Le déjeuner des barricades – Pauline Dreyfus
Éditions Grasset & Fasquelle (2017)Mercredi 22 mai 1968, Paris. Alors que la France est paralysée par les manifestations et les grèves, le déjeuner que doit donner Florence Gould à l’hôtel Meurice pour la remise du prix Roger-Nimier parait bien compromis. En effet, la veille, le personnel de l’hôtel a, par motion, voté l’autogestion, reléguant le directeur dans son bureau, désœuvré et incertain du futur cours des évènements. Mais autogestion ne veut pas dire grève et la vie de l’hôtel continue, chacun exerçant ses fonctions comme il lui sied, conscient malgré tout de l’importance de ses responsabilités. La tenue du déjeuner est donc votée par l’assemblée du personnel, comme une preuve de la capacité de l’équipe à s’autogérer et à maintenir le niveau du palace dans ces temps troublés. Mais d’autres difficultés doivent être résolues, comme celle de l’approvisionnement des victuailles pour composer un menu digne de ce nom ou comme le casse-tête de réunir auprès de la milliardaire et autour du lauréat du prix un nombre suffisant de convives, la plupart des invités habituels ayant renoncé à faire le déplacement ou étant dans l’impossibilité de le faire en raison des perturbations dans les transports. Heureusement, il reste quelques personnalités de marque dans l’hôtel, comme Salvador Dalí ou le milliardaire américain J. Paul Getty et s’il le faut, l’on conviera aussi les autres occupants de l’établissement, comptant sur leur bonne éducation et leur capacité à s’intégrer au groupe d’intellectuels réunis pour l’occasion.

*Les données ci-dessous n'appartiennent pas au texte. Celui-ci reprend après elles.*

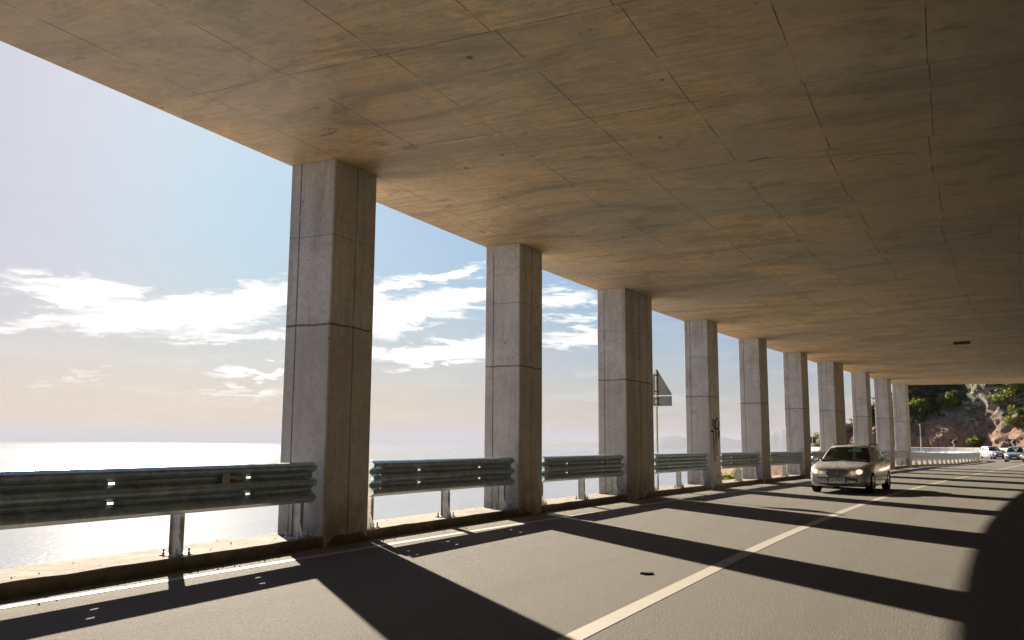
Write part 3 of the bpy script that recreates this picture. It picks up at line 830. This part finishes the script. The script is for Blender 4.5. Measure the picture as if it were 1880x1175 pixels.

Je ne connaissais pas Pauline Dreyfus et je la découvre avec ce roman plein de fantaisie, bourré d’humour et néanmoins très instructif puisqu’elle évoque, au delà des évènements de 68, la façon dont, en 1944, l’amiral Choltitz, logé au Meurice, désobéit à Hitler et épargna Paris en refusant d’ordonner son bombardement. Autre sujet de satisfaction avec ce livre, c’est que le lauréat du prix Roger-Nimier en 1968 était Patrick Modiano pour son roman La place de l’étoile, et qu’il est vraiment intéressant de retrouver le tout jeune auteur à l’élocution déjà hésitante comme l’un des personnages de cette histoire. Il n’est d’ailleurs pas le seul, puisque l’on côtoie aussi Paul Morand, Jacques de Lacretelle, Marcel Jouhandeau parmi les convives. Et puis, il y a aussi l’envers du décor, les employés du palace que l’on suit au cours de cette journée peu ordinaire, ceux que l’on ne voit jamais d’habitude, qui se doivent d’être transparents pour les occupants tout en assurant leurs fonctions, et qui réagissent, chacun à leur manière, à la nouvelle organisation du travail dans l’hôtel.

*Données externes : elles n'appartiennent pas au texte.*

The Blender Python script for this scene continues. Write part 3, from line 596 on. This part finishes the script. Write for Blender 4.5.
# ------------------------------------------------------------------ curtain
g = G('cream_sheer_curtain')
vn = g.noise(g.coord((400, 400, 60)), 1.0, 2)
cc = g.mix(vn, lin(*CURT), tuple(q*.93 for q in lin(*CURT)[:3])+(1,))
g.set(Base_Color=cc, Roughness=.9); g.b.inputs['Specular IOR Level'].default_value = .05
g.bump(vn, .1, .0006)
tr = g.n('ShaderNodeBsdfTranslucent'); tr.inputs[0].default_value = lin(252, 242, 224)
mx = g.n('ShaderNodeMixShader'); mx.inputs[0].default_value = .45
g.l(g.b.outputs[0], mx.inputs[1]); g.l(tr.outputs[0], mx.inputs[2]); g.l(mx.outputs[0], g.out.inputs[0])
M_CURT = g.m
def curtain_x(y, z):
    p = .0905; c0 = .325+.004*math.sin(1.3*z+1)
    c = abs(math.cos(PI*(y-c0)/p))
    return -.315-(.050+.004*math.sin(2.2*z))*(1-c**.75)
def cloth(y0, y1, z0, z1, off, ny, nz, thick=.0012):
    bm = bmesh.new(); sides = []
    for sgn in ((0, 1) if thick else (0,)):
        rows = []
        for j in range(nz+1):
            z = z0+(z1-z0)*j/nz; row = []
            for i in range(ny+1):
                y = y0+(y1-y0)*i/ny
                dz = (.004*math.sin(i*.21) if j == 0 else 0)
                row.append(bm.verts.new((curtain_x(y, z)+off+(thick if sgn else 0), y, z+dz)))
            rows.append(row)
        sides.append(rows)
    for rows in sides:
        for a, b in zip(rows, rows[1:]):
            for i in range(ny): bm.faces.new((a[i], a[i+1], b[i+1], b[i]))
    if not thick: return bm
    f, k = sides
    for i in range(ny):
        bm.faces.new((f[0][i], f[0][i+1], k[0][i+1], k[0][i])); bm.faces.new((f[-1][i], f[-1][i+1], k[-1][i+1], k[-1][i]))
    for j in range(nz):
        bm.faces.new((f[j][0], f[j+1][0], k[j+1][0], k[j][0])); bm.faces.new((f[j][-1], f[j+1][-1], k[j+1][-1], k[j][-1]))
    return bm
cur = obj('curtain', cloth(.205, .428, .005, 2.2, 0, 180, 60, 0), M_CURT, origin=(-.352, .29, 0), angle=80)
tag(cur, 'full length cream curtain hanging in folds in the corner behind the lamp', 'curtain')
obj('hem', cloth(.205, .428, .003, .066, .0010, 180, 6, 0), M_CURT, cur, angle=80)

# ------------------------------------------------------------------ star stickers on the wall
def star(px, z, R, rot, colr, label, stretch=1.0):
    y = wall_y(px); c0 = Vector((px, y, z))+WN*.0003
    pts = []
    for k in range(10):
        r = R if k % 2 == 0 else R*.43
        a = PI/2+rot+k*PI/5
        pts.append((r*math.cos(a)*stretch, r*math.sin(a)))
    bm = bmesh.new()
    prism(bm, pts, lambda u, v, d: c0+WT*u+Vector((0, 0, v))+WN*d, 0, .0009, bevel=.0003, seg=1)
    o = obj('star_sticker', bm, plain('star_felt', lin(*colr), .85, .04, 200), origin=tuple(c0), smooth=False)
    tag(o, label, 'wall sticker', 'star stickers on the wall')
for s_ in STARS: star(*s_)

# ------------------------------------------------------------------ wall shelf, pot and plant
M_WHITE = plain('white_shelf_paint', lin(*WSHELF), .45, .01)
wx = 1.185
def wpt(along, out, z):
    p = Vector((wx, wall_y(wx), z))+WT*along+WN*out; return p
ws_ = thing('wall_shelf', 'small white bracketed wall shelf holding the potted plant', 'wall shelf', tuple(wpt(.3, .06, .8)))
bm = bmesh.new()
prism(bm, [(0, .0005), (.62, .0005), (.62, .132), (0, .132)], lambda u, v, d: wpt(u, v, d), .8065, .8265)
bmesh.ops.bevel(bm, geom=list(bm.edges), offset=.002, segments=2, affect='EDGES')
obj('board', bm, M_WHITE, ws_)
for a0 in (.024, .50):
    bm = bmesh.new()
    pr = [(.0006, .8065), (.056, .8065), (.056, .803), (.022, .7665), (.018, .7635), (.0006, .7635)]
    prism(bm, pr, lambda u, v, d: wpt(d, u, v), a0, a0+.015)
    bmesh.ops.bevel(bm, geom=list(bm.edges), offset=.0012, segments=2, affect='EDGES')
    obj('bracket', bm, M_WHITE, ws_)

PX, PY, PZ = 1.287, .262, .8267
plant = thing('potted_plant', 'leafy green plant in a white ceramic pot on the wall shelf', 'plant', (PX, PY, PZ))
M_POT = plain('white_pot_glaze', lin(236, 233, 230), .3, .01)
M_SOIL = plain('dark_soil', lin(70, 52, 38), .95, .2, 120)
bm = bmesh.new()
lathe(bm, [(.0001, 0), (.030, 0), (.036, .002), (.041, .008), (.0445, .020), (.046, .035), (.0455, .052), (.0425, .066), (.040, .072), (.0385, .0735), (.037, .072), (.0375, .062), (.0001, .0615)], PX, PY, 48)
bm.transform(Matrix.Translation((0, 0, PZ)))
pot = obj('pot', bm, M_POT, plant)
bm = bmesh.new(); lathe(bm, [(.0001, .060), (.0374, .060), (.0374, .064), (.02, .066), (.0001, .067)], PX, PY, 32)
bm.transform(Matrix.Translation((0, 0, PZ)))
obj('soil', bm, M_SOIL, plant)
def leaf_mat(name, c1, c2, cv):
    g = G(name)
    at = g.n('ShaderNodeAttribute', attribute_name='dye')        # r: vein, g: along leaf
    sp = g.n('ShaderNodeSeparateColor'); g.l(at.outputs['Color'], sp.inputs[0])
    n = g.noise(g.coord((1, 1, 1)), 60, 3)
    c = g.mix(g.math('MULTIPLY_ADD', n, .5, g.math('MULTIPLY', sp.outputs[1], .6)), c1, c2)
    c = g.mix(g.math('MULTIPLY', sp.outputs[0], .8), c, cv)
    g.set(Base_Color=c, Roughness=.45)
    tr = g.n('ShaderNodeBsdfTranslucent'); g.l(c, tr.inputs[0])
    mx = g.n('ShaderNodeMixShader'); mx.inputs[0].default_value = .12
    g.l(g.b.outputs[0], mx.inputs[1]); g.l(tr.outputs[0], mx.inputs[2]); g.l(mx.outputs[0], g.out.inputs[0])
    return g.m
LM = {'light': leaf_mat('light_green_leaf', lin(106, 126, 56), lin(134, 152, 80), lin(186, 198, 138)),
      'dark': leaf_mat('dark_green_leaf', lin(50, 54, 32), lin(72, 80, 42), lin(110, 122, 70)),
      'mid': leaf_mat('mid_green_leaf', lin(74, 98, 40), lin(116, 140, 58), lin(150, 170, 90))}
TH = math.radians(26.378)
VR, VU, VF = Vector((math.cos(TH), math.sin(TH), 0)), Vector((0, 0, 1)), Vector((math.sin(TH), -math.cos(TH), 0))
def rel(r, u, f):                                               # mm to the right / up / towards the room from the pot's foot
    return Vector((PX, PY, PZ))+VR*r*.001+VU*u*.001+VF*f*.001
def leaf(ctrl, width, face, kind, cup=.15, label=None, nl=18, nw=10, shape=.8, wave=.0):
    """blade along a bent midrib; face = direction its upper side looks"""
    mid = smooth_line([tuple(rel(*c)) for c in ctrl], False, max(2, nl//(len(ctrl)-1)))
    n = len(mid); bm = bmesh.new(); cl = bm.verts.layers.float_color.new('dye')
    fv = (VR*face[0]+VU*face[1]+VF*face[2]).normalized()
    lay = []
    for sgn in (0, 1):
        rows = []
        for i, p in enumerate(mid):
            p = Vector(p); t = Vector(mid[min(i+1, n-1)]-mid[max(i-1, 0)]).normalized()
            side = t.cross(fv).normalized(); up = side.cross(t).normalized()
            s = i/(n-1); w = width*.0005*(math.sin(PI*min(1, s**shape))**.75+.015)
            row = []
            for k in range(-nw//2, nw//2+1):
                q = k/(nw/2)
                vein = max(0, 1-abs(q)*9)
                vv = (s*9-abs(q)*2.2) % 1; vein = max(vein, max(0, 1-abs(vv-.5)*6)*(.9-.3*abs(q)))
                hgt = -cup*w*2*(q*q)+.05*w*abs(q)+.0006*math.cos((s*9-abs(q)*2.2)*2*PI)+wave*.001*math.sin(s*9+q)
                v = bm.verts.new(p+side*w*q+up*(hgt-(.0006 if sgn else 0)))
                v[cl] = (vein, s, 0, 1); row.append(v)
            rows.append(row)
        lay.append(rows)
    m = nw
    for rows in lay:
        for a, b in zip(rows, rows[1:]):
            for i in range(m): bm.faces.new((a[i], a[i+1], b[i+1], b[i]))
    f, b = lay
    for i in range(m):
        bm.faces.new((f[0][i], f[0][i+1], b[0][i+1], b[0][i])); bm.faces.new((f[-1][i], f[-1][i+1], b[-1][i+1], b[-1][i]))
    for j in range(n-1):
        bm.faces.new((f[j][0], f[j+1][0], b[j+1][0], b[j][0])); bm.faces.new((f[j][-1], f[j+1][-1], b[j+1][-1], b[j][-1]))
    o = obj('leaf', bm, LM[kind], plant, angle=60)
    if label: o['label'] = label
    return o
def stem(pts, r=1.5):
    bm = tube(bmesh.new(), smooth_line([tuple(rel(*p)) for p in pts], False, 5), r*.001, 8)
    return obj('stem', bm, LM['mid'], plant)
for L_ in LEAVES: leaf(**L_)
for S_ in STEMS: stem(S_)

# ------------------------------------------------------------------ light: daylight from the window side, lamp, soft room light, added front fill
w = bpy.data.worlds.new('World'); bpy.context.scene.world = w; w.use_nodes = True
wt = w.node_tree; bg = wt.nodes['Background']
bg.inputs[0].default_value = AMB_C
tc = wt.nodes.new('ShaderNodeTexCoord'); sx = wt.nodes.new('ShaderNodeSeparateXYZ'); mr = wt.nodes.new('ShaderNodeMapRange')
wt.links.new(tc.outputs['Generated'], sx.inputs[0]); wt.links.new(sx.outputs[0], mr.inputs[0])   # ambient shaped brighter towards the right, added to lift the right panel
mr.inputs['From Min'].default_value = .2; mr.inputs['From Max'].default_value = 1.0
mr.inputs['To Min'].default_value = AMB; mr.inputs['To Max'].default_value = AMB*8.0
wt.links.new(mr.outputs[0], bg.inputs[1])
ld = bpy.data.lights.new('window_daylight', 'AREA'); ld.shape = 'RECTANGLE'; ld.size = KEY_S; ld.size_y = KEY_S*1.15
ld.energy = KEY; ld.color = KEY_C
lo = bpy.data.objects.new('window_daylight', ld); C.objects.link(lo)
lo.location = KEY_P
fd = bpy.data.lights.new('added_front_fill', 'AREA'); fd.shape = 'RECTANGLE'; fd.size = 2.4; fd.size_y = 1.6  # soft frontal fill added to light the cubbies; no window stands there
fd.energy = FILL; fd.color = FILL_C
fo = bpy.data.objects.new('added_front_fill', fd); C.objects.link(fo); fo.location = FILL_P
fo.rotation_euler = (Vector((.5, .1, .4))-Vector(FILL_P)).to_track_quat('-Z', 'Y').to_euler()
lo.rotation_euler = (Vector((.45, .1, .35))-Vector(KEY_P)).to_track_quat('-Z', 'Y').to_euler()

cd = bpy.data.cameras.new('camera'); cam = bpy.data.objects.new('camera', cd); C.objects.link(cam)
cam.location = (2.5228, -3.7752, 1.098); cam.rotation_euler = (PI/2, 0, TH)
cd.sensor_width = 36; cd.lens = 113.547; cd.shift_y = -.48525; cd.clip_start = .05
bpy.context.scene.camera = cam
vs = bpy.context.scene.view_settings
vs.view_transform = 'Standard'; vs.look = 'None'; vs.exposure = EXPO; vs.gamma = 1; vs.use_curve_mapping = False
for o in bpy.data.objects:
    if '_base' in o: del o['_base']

Bref, une réussite que ce roman que je recommande vivement !
Extrait page 33-34 :
La conciergerie de l’hôtel fait office de tour de contrôle. C’est donc là qu’il faut se rendre pour reconstituer les itinéraires des uns et des autres. Au moment où le directeur s’approche du concierge, il surprend son regard horrifié : une femme de ménage est en train de passer la serpillière sur le marbre du hall d’entrée, sous les yeux des clients. C’est contraire à tous les usages, qui veulent que dans un hôtel de luxe ce genre de tâche s’effectue plutôt la nuit. À dire les choses franchement, cela relève d’un hôtel de deuxième ordre. Mais l’autogestion est passée par là ; C’est maintenant ou pas du tout, a déclaré l’employée que n’émeuvaient pas les regards courroucés du concierge. Le directeur est sur le point de marquer sa désapprobation quand il se souvient qu’il n’est plus directeur. Il faut taire le blâme et se résigner à l’offense.